O advogado Phillipe Schneider, do escritório Souza, Schneider e Pugliese, lembra que a decisão também depende do interesse da companhia estrangeira que emprestou os recursos. "É bem possível que neste momento ela prefira a repatriação dos valores", acredita ele. Mas o advogado lembra que uma outra forma de liquidar o empréstimo é fazendo a capitalização dos valores. Para fins de pagamento de IR e CSLL a conversão dos valores em capital é uma das formas de liquidar a operação. Da mesma forma que o pagamento do empréstimo, a capitalização com eventual ganho cambial dá origem a um valor sujeito aos dois tributos.

Nos últimos anos tornou-se comum o envio de recursos às empresas brasileiras como empréstimo intercompanhia para posterior conversão em participação no capital. Essa opção tem se tornado mais atraente do que o investimento direto da estrangeira em participação na brasileira. Com o empréstimo, explicam os tributaristas, a estrangeira tem um retorno mais garantido em função dos juros pagos, o que não é tão simples no caso de capital . Além disso, o empréstimo oferece uma flexibilidade maior na movimentação dos recursos. A repatriação com a manutenção dos valores investidos em moeda estrangeira é mais garantido. No caso do investimento em capital, esse retorno nem sempre acontece no caso de uma valorização do dólar.

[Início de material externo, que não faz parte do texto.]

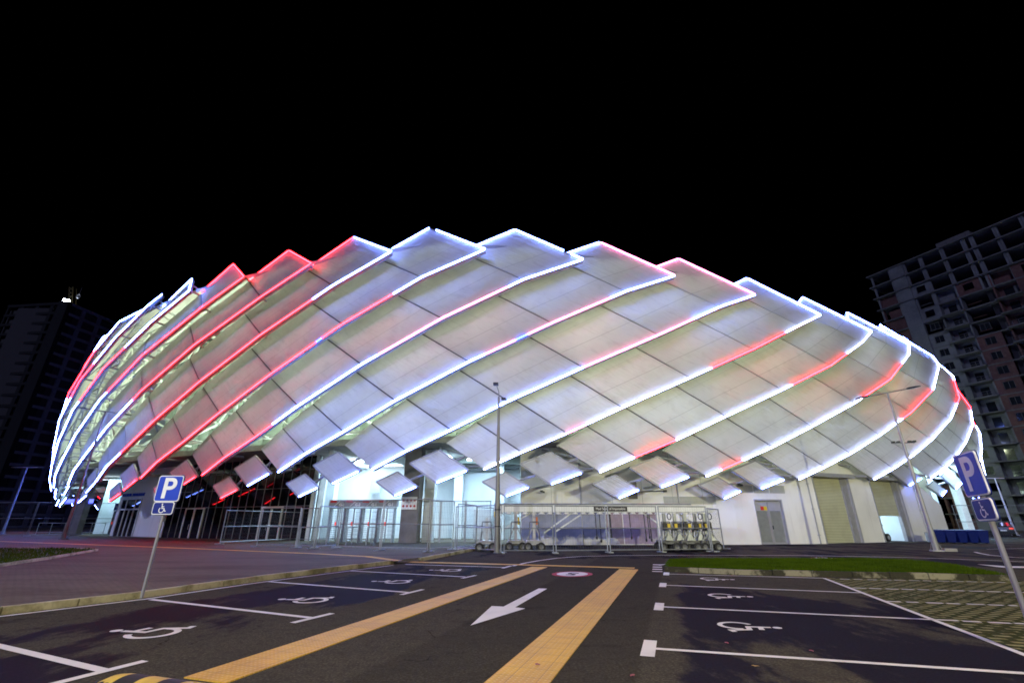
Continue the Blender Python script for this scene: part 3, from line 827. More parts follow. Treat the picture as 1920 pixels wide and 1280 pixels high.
area((-51, 60.0, ZS - .15), 6, 3, 900, (.5, .85, 1)); area((41, 46, ZS - .15), 6, 3, 1500, (.5, .8, 1))
ct = MB(); ct.bar((-17.0, 46.6, 5.9), (-8.0, 45.0, 5.9), .3, .12); ct.bar((-6.8, 44.6, 5.9), (.6, 41.8, 5.9), .3, .12); ct.build('cable_tray', M['galv_dark'], stadium)
cb2 = MB()
for k_ in range(5): cb2.bar((-18.5 + k_ * 4.4, 36.8 - k_ * .7, ZS - .35), (-17.8 + k_ * 4.2, 46 - k_ * .7, ZS - .35), .25, .6)
cb2.build('ceiling_beam', M['white_steel'], stadium)
for k_ in range(3):
    p_ = V((-15.2 + k_ * 2.9, 46.15 - k_ * .52, 0)); MB().box((p_.x, p_.y, 1.15), (1.15, .08, 2.3), -.18).build('service_door', M['mid_grey'], stadium)
MB().box((-9.9, 45.25, 1.6), (.8, .1, .6), -.18).build('notice_plate', M['sign_red'], stadium)
pd = MB().box((-12.6, 44.0, 4.6), (.9, .12, 1.3), -.12); pd.build('wall_panel', M['alu'], stadium)
# tall mesh screens on the right of the recess
def screen(a, b, top):
    mb = MB(); a = V((*a.xy, SW)); b = V((*b.xy, SW)); U = V((0, 0, 1))
    for p in (a, b): mb.bar(p, p + U * top, .08, .08, up=V((0, 1, 0)))
    for z in (.12, top * .98): mb.bar(a + U * z, b + U * z, .06, .06)
    L = (b - a).length; n = int(L / .11)
    for k in range(1, n):
        p = a.lerp(b, k / n); mb.bar(p + U * .14, p + U * (top - .08), .012, .012, up=V((0, 1, 0)))
    return mb
for k, (x0, x1) in enumerate(((781, 822), (824, 870), (872, 919))):
    screen(fl(x0, 1016.6), fl(x1, 1016.6), 2.85).build('mesh_gate', M['galv'], stadium)
wc = MB().box((-2.6, 42.6, 1.3), (1.5, .12, 2.4)).build('service_door', M['alu'], stadium)
# icon plate on the dark column
pl = fl(765, 1017) + V((-.02, -.58, 0))
ic = MB().box((pl.x, pl.y, 2.75), (1.15, .03, .85), -.1).build('notice_plate', M['sign_white'], stadium)
im = MB()
for r_ in range(2):
    for c_ in range(4):
        x = -.4 + .27 * c_; q = V((pl.x + x * cos(-.1) + .018 * sin(-.1), pl.y + x * sin(-.1) - .018, 2.55 + .4 * r_))
        im.tube([q, q + V((0, -.012, 0))], .085, 10)
im.build('notice_icon', M['sign_red'], ic)
im = MB()
for r_ in range(2):
    for c_ in range(4):
        x = -.4 + .27 * c_; q = V((pl.x + x * cos(-.1), pl.y + x * sin(-.1) - .034, 2.55 + .4 * r_))
        im.box(q, (.06, .008, .1), .5 * (c_ - 1))
im.build('notice_icon', M['sign_black'], ic)
# ------------------------------------------------------------------ GROUND
def struct(o, **k): o['kind'] = 'structure'; return o
mb = MB(); mb.quad((-900, -300, 0), (900, -300, 0), (900, 1200, 0), (-900, 1200, 0)); struct(mb.build('ground', M['asphalt']))
kl = [G(-700, 1253), G(0, 1153), G(265, 1121), G(480, 1090), G(740, 1056.5)]
kr = [G(790, 1051.5), G(870, 1036), G(935, 1024)]
nrm2 = lambda a, b: V((-(b - a).y, (b - a).x, 0)).normalized()
# pavement sheet: everything between the kerb and the stadium on the left
inner = [p + nrm2(kl[2], kl[3]) * .14 for p in kl]
inner2 = [p + nrm2(kr[0], kr[1]) * .14 for p in kr]
poly = [V((p.x, p.y, 0)) for p in inner] + [V((p.x, p.y, 0)) for p in inner2] + [V((2.0, 36.5, 0)), V((2.0, 60, 0)), V((-140, 90, 0)), V((-140, -30, 0))]
struct(MB().prism(poly, -.3, SW).build('pavement', M['paving']))
# red-brown strip next to the building
rb = [G(0, 1013.5, SW), G(140, 1018, SW), G(300, 1023.5, SW), G(420, 1027.5, SW), G(420, 1021, SW), V((*gl[0].xy, 0)) + dg * 8, V((*wl[1].xy, 0)), V((*wl[0].xy, 0)), V((-62, 66, 0)), V((-95, 60, 0))]
struct(MB().poly([V((p[0], p[1], SW + .004)) for p in rb][::-1]).build('pavement_strip', M['paving_red']))
# kerb stones
def kerb_line(pts, h, w=.14, step=1.0, inset_n=None):
    mb = MB()
    for a, b in zip(pts, pts[1:]):
        L = (b - a).length; k = max(1, round(L / step)); n = nrm2(a, b)
        for i in range(k):
            p = a.lerp(b, i / k); q = a.lerp(b, (i + 1) / k); d = (q - p).normalized() * .012; p = p + d; q = q - d
            hh = h + random.uniform(-.008, .008); o_ = n * random.uniform(-.008, .008)
            P = [p + o_, q + o_, q + n * w, p + n * w]
            T = [p + o_ + n * .02, q + o_ + n * .02, q + n * w, p + n * w]
            mb.hexa([V((v.x, v.y, -.1)) for v in P] + [V((v.x, v.y, hh)) for v in T])
    return mb
struct(kerb_line(kl, SW + .012).build('kerb', M['kerb']))
struct(kerb_line(kr, SW + .008).build('kerb', M['kerb']))
# painted lines
def ribbon(mb, pts, w, z=.006):
    pts = [V((p[0], p[1], 0)) for p in pts]
    L = []; R_ = []
    for i, p in enumerate(pts):
        d = (pts[min(i + 1, len(pts) - 1)] - pts[max(i - 1, 0)]).normalized(); n = V((-d.y, d.x, 0)) * w / 2
        L.append(p + n); R_.append(p - n)
    for i in range(len(pts) - 1):
        mb.quad(*[V((q.x, q.y, z)) for q in (R_[i], R_[i + 1], L[i + 1], L[i])])
    return mb
e1 = V((E1[0], E1[1], 0)).normalized(); e2 = V((e1.y, -e1.x, 0))
def line(px_pts, w, z=.006, mat='paint', name='painted_line'):
    return struct(ribbon(MB(), [G(*p) for p in px_pts], w, z).build(name, M[mat]))
line([(-400, 1216), (0, 1155.5), (275, 1122.5), (480, 1092.5), (738, 1059)], .1)
bays = [((-60, 1197), (192, 1256.5), (95, 1284), (272, 1239.5)), ((283, 1123.5), (588, 1158.5), (548, 1168), (623, 1150)),
        ((505, 1090), (768, 1110.5), (752, 1115), (793, 1105)), ((655, 1069.7), (872, 1081), (866, 1084), (892, 1078.5)), ((760, 1057.5), (946, 1063.2), (942, 1065), (958, 1060.6))]
for a, b, c, d in bays:
    m_ = MB(); A, B_ = G(*a), G(*b)
    ribbon(m_, [A, B_], .12); C_, D_ = G(*c), G(*d); ribbon(m_, [C_, D_], .12, .0095)
    struct(m_.build('bay_line', M['paint']))
for (a, b, sq) in (((1217, 1215), (1990, 1267), .36), ((1236, 1137), (1750, 1161.5), .36), ((1243, 1096.5), (1615, 1111), .36), ((1249.5, 1075.5), (1545, 1083.5), .36)):
    m_ = MB(); A, B_ = G(*a), G(*b); ribbon(m_, [A + e2 * .06, B_], .1)
    ribbon(m_, [A - e1 * .42, A + e1 * .42], .17, .0095); struct(m_.build('bay_line', M['paint']))
ed = [G(1545, 1083.5), G(1790, 1178), G(1920, 1228)]
line([(1545, 1083.5), (1790, 1177), (1920, 1227), (2200, 1336)], .09)
# grass grid parking beyond the edge line
er = ed[2] + (ed[2] - ed[0]).normalized() * 5
fr_ = G(1897, 1089)
pv = [ed[0] + e1 * .05, ed[2], er, er + e2 * 14, G(2300, 1100), fr_ + e2 * 3, fr_ + e1 * .2]
struct(MB().poly([V((p.x, p.y, .003)) for p in pv][::-1] if False else [V((p.x, p.y, .003)) for p in pv]).build('grass_grid_parking', M['grass_paver']))
def dashed(a, b, w, dash=.28, gap=.06):
    A, B_ = G(*a), G(*b); L = (B_ - A).length; d = (B_ - A) / L; m_ = MB(); s = 0
    while s < L:
        o_ = e1 * random.uniform(-.015, .015)
        ribbon(m_, [A + d * s + o_, A + d * min(L, s + dash * random.uniform(.7, 1.1)) + o_], w, .008); s += dash + gap
    return struct(m_.build('painted_line', M['paint']))
dashed((1600, 1102), (1990, 1112.5), .09); dashed((1662, 1127), (1908, 1135.5), .09); dashed((1757, 1162), (1990, 1173), .09); dashed((1575, 1085.3), (1925, 1092.5), .08)
# tactile strips
def strip_quad(px4, z, name='tactile_strip', h=.006):
    p = [G(*q, z) for q in px4]; return struct(MB().prism([V((q.x, q.y, 0)) for q in p], z - .05, z + h).build(name, M['tactile']))
w_ = .5
La, Lb = G(383, 1276), G(1012, 1062.5)
def tstrip(A, B_, w, z=.0):
    n = nrm2(A, B_) * w / 2
    return struct(MB().prism([A - n, B_ - n, B_ + n, A + n], -.05, z + .012).build('tactile_strip', M['tactile']))
tstrip(La - e1 * 0, Lb, .56)
tstrip(G(970, 1280) - e1 * 1.2, G(1179, 1067), .62)
tl = [G(745, 1052.3), G(791, 1054), G(1000, 1059.3), G(1190, 1065)]
struct(ribbon(MB(), tl, .42, .013).build('tactile_strip', M['tactile']))
tl2 = [G(-300, 1007, SW), G(0, 1014.4, SW), G(140, 1019.5, SW), G(300, 1025.5, SW), G(480, 1033, SW), G(600, 1038, SW), G(690, 1043, SW), G(748, 1051, SW)]
struct(ribbon(MB(), tl2, .36, SW + .008).build('tactile_strip', M['tactile']))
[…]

Paulo Vaz lembra que a recomendação para liquidação dos empréstimos é direcionada para as empresas que pagam IR pelo lucro real, com aplicação de regime de caixa para essas operações. Há algum tempo seria necessário verificar também os efeitos da operação para o PIS e a Cofins, mas as empresas do lucro real pagam essas duas contribuições pela fórmula não-cumulativa, com alíquota zero dois dois tributos para as receitas cambiais. "As repercussões atualmente, portanto, estão concentradas no IR e na CSLL."